German union official on VW U.S. organizing: ‘We will not be beaten’

By David Shepardson and Karl Henkel

– The head of Volkswagen AG’s global works council said the union still wants a German-style works council for workers at VW’s assembly plant in Chattanooga, Tenn., vowing to step up the fight despite a narrow loss in February.

Frank Patta, general secretary of the Volkswagen Global Group Works Council, told 1,100 delegates at the UAW Constitutional Convention on Monday that he believes organizing efforts will be successful eventually at the Chattanooga plant and all over the South.

VW has 105 union facilities with more than 600,000 around the world. The only major non-union facility is in Tennessee.

“Let me say this to our enemies: We will go on… We will not be beaten,” Patta told the delegates, invoking the Bruce Springsteen song: “Working on a Dream” in the long-running campaign to organize foreign plants in the United States.

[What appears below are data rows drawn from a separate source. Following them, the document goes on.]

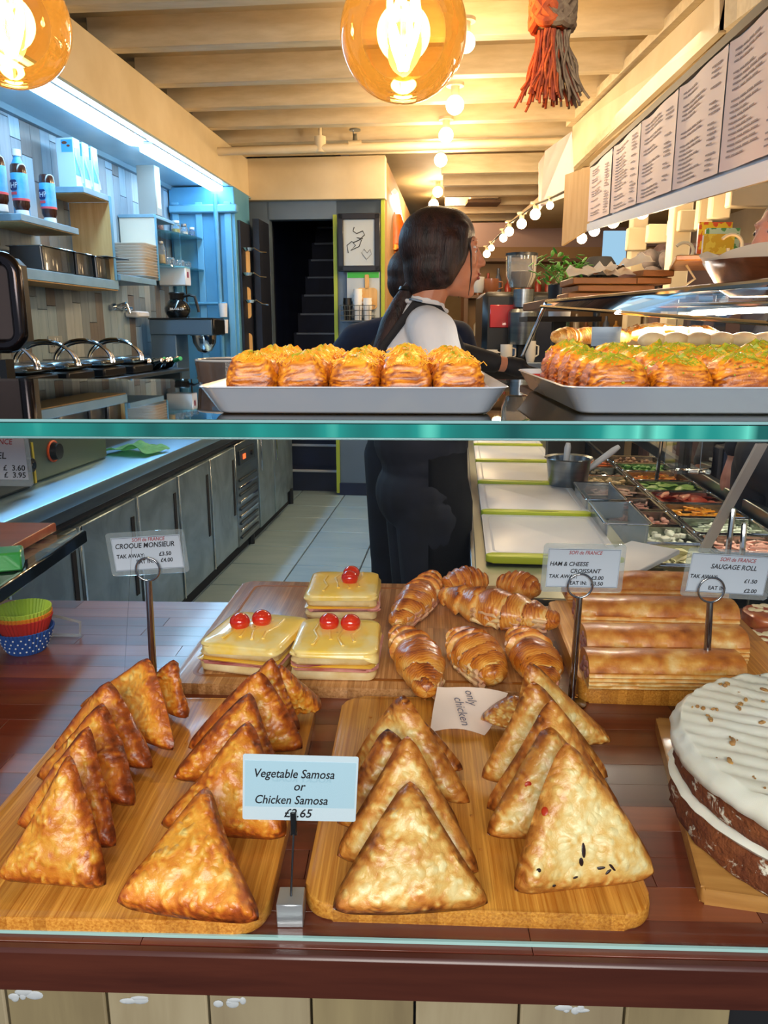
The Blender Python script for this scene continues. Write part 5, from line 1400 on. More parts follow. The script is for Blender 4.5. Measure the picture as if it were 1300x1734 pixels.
ts = thing('hot_plate', 'grey boxy heater with an orange-ringed knob behind the oven', 'heater', Rp(-1.72, 2.95, .872), -TH)
obj('body', MB().box(Rp(-1.76, 2.93, 1.01), (.42, .62, .28), rz=-TH, bev=.01), mat('sage_box', '55685f', .4, .3), ts)
kn = obj('knob', MB().cyl(Rp(-1.55, 2.78, .97), Rp(-1.52, 2.78, .97), .036, .030, 20), M_black, ts)
obj('knob_ring', MB().tube([Rp(-1.546, 2.78+cos(a)*.038, .97+sin(a)*.038) for a in np.linspace(0, 2*pi, 24, endpoint=False)], .005, 6, closed=True), mat('orange_ring', 'e0561a', .4), kn)
obj('yellow_strip', MB().box(Rp(-1.545, 2.63, .95), (.01, .012, .15), rz=-TH), mat('yellow_tape', 'c9c040', .5), ts)
# glass side shelf with board, left foreground
z1 = 1.03
t = thing('side_shelf', 'glass side shelf with a black front edge at the far left', 'shelf', (-1.0, 1.2, z1-.01))
obj('pane', MB().box((-1.02, 1.19, z1-.005), (.84, .60, .009)), glassy('side_glass', (.86, .93, .95), .02, 1.5), t)
obj('black_edge', MB().box((-.602, 1.19, z1-.012), (.012, .60, .026), bev=.003), mat('black_gloss_edge', '0a1418', .08, coat=.6), t)
obj('bracket', MB().box((-1.2, 1.30, z1-.025), (.34, .03, .03)), M_steel, t)
b6 = thing('serving_board', 'reddish wooden board lying on the glass side shelf at the far left', 'board', (-.93, 1.27, z1+.0005))
p0, p1 = at_z(94, 884, z1+.02), at_z(-30, 950, z1+.02)
poly = [(p0.x, p0.y), (p0.x-.5, p0.y+.02), (p0.x-.5, .93), (p1.x+.01, .93), (p1.x, p1.y)]
mb = MB(); a_ = [(x, y) for x, y in poly][::-1]
mb.prism(a_[::-1], z1+.0005, z1+.019, bev=.003)
obj('slab', mb, wood('red_board', 'b4684a', '9a5238', 'x', 4, .3, .3, .05, 10), b6)
gb = at_z(12, 950, z1+.02)
solo('green_box', MB().box((gb.x-.05, gb.y+.01, z1+.0165), (.13, .05, .032), rz=.35, bev=.003), mat('green_box', '33a046', .3, coat=.4), 'small bright green box at the edge of the glass side shelf', 'box')
# dark cabinet under the side shelf
t = thing('display_stand', 'dark steel framed stand under the glass side shelf', 'stand', (-1.15, 1.6, 0))
obj('body', MB().box((-1.33, 1.75, .47), (.36, .30, .93)), mat('brown_cabinet', '4a3a34', .4), t)
for k, x in enumerate((-.98, -1.06, -1.13)):
    obj('post', MB().box((x, 1.62, .52), (.018, .03, .98)), M_steel if k != 1 else M_black, t)
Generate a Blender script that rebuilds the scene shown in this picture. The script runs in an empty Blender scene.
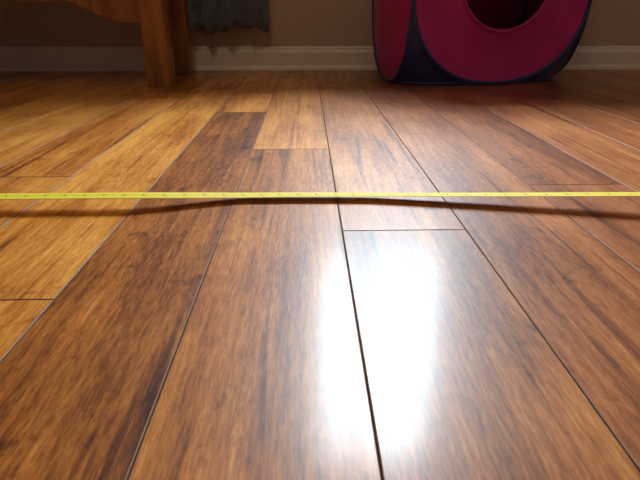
import bpy, bmesh, math, random
from mathutils import Vector, Matrix
random.seed(7)
scene = bpy.context.scene
scene.view_settings.view_transform = 'Standard'
scene.view_settings.look = 'None'
scene.view_settings.exposure = 0.0

# ---------------------------------------------------------------- helpers
def link(o):
    scene.collection.objects.link(o); return o

def obj_from_bm(name, bm, mats, smooth=False, parent=None):
    me = bpy.data.meshes.new(name)
    bm.normal_update()
    bm.to_mesh(me); bm.free()
    for m in mats: me.materials.append(m)
    if smooth:
        for p in me.polygons: p.use_smooth = True
    o = link(bpy.data.objects.new(name, me))
    if parent: o.parent = parent
    return o

def add_box(bm, x0, x1, y0, y1, z0, z1, mi=0, bev=0.0):
    r = bmesh.ops.create_cube(bm, size=1.0)
    vs = r['verts']
    for v in vs:
        v.co = Vector(((x0+x1)/2+v.co.x*(x1-x0), (y0+y1)/2+v.co.y*(y1-y0), (z0+z1)/2+v.co.z*(z1-z0)))
    fs = set(f for v in vs for f in v.link_faces)
    for f in fs: f.material_index = mi
    if bev > 0:
        es = list(set(e for v in vs for e in v.link_edges))
        bmesh.ops.bevel(bm, geom=es, offset=bev, segments=2, affect='EDGES', profile=0.6)

def add_prism(bm, pts, axis, a0, a1, mi=0):
    """extrude 2D polygon along axis ('x' -> pts are (y,z); 'y' -> pts are (x,z))"""
    def mk(p, a):
        return (a, p[0], p[1]) if axis == 'x' else (p[0], a, p[1])
    A = [bm.verts.new(mk(p, a0)) for p in pts]
    B = [bm.verts.new(mk(p, a1)) for p in pts]
    n = len(pts); fs = [bm.faces.new(A), bm.faces.new(B[::-1])]
    for i in range(n):
        fs.append(bm.faces.new((A[i], B[i], B[(i+1) % n], A[(i+1) % n])))
    for f in fs: f.material_index = mi
    bmesh.ops.recalc_face_normals(bm, faces=fs)

def add_tube(bm, pts, r, mi=0, closed=True, seg=8):
    n = len(pts); rings = []
    for i, p in enumerate(pts):
        p = Vector(p)
        a = Vector(pts[(i-1) % n]) if (closed or i > 0) else p
        b = Vector(pts[(i+1) % n]) if (closed or i < n-1) else p
        t = (b-a).normalized()
        up = Vector((0, 0, 1)) if abs(t.z) < 0.9 else Vector((0, 1, 0))
        s = t.cross(up).normalized(); u = s.cross(t).normalized()
        if i > 0:   # keep frames consistent
            ps = prev
            s2 = (ps - t*ps.dot(t))
            if s2.length > 1e-5:
                s = s2.normalized(); u = s.cross(t).normalized()
        prev = s
        rings.append([bm.verts.new(p + (s*math.cos(k*2*math.pi/seg)+u*math.sin(k*2*math.pi/seg))*r) for k in range(seg)])
    m = n if closed else n-1
    for i in range(m):
        A, B = rings[i], rings[(i+1) % n]
        off = 0
        if closed and i == n-1:
            off = min(range(seg), key=lambda o: (A[0].co-B[o].co).length)
        for k in range(seg):
            f = bm.faces.new((A[k], A[(k+1) % seg], B[(k+1+off) % seg], B[(k+off) % seg]))
            f.material_index = mi; f.smooth = True

def new_mat(name):
    m = bpy.data.materials.new(name); m.use_nodes = True
    nt = m.node_tree
    return m, nt, nt.nodes['Principled BSDF']

def simple_mat(name, col, rough=0.6, noise=0.08, scale=30, bump=0.0, metal=0.0, sheen=0.0):
    m, nt, b = new_mat(name)
    tc = nt.nodes.new('ShaderNodeTexCoord')
    n = nt.nodes.new('ShaderNodeTexNoise'); n.inputs['Scale'].default_value = scale
    n.inputs['Detail'].default_value = 5
    nt.links.new(tc.outputs['Object'], n.inputs['Vector'])
    r = nt.nodes.new('ShaderNodeValToRGB')
    r.color_ramp.elements[0].position = 0.3; r.color_ramp.elements[1].position = 0.7
    r.color_ramp.elements[0].color = (*[c*(1-noise) for c in col], 1)
    r.color_ramp.elements[1].color = (*[min(1, c*(1+noise)) for c in col], 1)
    nt.links.new(n.outputs['Fac'], r.inputs['Fac'])
    nt.links.new(r.outputs['Color'], b.inputs['Base Color'])
    b.inputs['Roughness'].default_value = rough
    b.inputs['Metallic'].default_value = metal
    if sheen: b.inputs['Sheen Weight'].default_value = sheen
    if bump:
        bp = nt.nodes.new('ShaderNodeBump'); bp.inputs['Strength'].default_value = bump
        bp.inputs['Distance'].default_value = 0.002
        nt.links.new(n.outputs['Fac'], bp.inputs['Height'])
        nt.links.new(bp.outputs['Normal'], b.inputs['Normal'])
    return m

# ---------------------------------------------------------------- floor material
def floor_material():
    m, nt, b = new_mat('bamboo_floor')
    N = nt.nodes; L = nt.links
    def math_(op, a, bb=None, c=None):
        n = N.new('ShaderNodeMath'); n.operation = op
        for i, v in enumerate((a, bb, c)):
            if v is None: continue
            if isinstance(v, (int, float)): n.inputs[i].default_value = v
            else: L.new(v, n.inputs[i])
        return n.outputs[0]
    geo = N.new('ShaderNodeTexCoord')
    att = N.new('ShaderNodeAttribute'); att.attribute_name = 'plank'
    sep = N.new('ShaderNodeSeparateColor'); L.new(att.outputs['Color'], sep.inputs[0])
    tone, red, rnd = sep.outputs[0], sep.outputs[1], sep.outputs[2]
    off = N.new('ShaderNodeCombineXYZ')
    L.new(math_('MULTIPLY', rnd, 3.7), off.inputs[0])
    L.new(math_('MULTIPLY', rnd, 23.0), off.inputs[1])
    L.new(math_('MULTIPLY', rnd, 11.0), off.inputs[2])
    add = N.new('ShaderNodeVectorMath'); add.operation = 'ADD'
    L.new(geo.outputs['Object'], add.inputs[0]); L.new(off.outputs[0], add.inputs[1])
    def noise(sx, sy, detail=4, rough=0.55, dist=0.0):
        mp = N.new('ShaderNodeMapping'); mp.inputs['Scale'].default_value = (sx, sy, 1)
        L.new(add.outputs[0], mp.inputs['Vector'])
        n = N.new('ShaderNodeTexNoise'); n.inputs['Scale'].default_value = 1
        n.inputs['Detail'].default_value = detail; n.inputs['Roughness'].default_value = rough
        n.inputs['Distortion'].default_value = dist
        L.new(mp.outputs[0], n.inputs['Vector'])
        return n.outputs['Fac']
    broad = noise(22, 1.8, 4, .55, .3)
    streak = noise(140, 7, 5, .65, .2)
    fine = noise(380, 50, 5, .75)
    blotch = noise(26, 24, 5, .65, .8)
    cloud = noise(7, 5, 2)
    v = math_('MULTIPLY_ADD', math_('SUBTRACT', broad, .5), 0.85, tone)
    v = math_('MULTIPLY_ADD', math_('SUBTRACT', streak, .5), 0.80, v)
    v = math_('MULTIPLY_ADD', math_('SUBTRACT', fine, .5), 1.0, v)
    v = math_('MULTIPLY_ADD', math_('SUBTRACT', cloud, .5), 0.50, v)
    # dark node blotches
    mr = N.new('ShaderNodeMapRange'); mr.inputs[1].default_value = .58; mr.inputs[2].default_value = .72
    L.new(blotch, mr.inputs[0])
    v = math_('MULTIPLY_ADD', mr.outputs[0], -0.26, v)
    # long dark strands
    strand = noise(60, 2.2, 3, .5, .8)
    m2 = N.new('ShaderNodeMapRange'); m2.inputs[1].default_value = .59; m2.inputs[2].default_value = .66
    L.new(strand, m2.inputs[0])
    v = math_('MULTIPLY_ADD', m2.outputs[0], -0.24, v)
    def ramp(cols):
        r = N.new('ShaderNodeValToRGB'); cr = r.color_ramp
        cr.elements[0].position = cols[0][0]; cr.elements[0].color = (*cols[0][1], 1)
        cr.elements[1].position = cols[-1][0]; cr.elements[1].color = (*cols[-1][1], 1)
        for p, c in cols[1:-1]:
            e = cr.elements.new(p); e.color = (*c, 1)
        L.new(v, r.inputs['Fac']); return r.outputs['Color']
    gold = ramp([(0.0, (.060, .014, .003)), (.3, (.21, .057, .008)), (.6, (.52, .170, .022)), (1.0, (.88, .40, .075))])
    redd = ramp([(0.0, (.052, .013, .005)), (.3, (.155, .042, .012)), (.6, (.34, .104, .031)), (1.0, (.58, .235, .085))])
    mix = N.new('ShaderNodeMix'); mix.data_type = 'RGBA'
    L.new(red, mix.inputs[0]); L.new(gold, mix.inputs[6]); L.new(redd, mix.inputs[7])
    L.new(mix.outputs[2], b.inputs['Base Color'])
    rr = N.new('ShaderNodeMapRange'); rr.inputs[3].default_value = .37; rr.inputs[4].default_value = .45
    L.new(streak, rr.inputs[0]); L.new(rr.outputs[0], b.inputs['Roughness'])
    b.inputs['IOR'].default_value = 1.42
    b.inputs['Coat Weight'].default_value = .30
    b.inputs['Coat Roughness'].default_value = .18
    bp = N.new('ShaderNodeBump'); bp.inputs['Strength'].default_value = .12; bp.inputs['Distance'].default_value = .0006
    L.new(streak, bp.inputs['Height']); L.new(bp.outputs[0], b.inputs['Normal'])
    return m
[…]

One of the VW workers from Tennessee is in attendance at the convention, as are two workers from Nissan Motor Co.’s Canton, Mississippi, assembly plant — another factory the UAW has sought to organize.

“We want people to have a say in what happens at their workplace,” Patta said. “The rights of our brothers and sisters are trampled.”

Gary Casteel, a regional director for the UAW who helped oversee the VW organizing effort, blamed well-funded outside groups for the union’s loss. “That victory was stolen from us,” Casteel said. Workers voted 712-626 against joining the union in February.

Patta said U.S. companies and opponents of labor “were using the fear of losing their jobs” to discourage workers from exercising their rights. The move was aimed at ensuring cheaper labor costs, he said.

On Saturday, the Birmingham (Ala.) News reported that pro-union workers at the Daimler plant in Vance, Alabama, say they no longer want to work with the UAW to organize the plant.

“This has gone on for two-and-half years, and people are burnt out,” Kirk Garner, a 13-year employee and union supporter, told the newspaper. “It’s over.”

Several pro-union workers said they want to ask another union to organize the plant. Garner said he spoke to International Association of Machinists and Aerospace Workers.

Outgoing UAW President Bob King said he thinks the union will be successful. In April, the union decided to drop its appeal this week of the union election with the National Labor Relations Board.

King has said the union is considering a number of options, including a “private election” that could take place later.

“There’s many options under the law. We could wait a year for the NLRB. We could do a private election earlier than that,” King said in April. “There’s a number of different options and we’ll explore all of them to see what we think is best for providing the representation.”

King noted that worldwide VW says that “worker representation is a key part of their success.” The UAW would work with VW to “find the best way to achieve the common goal that we have.”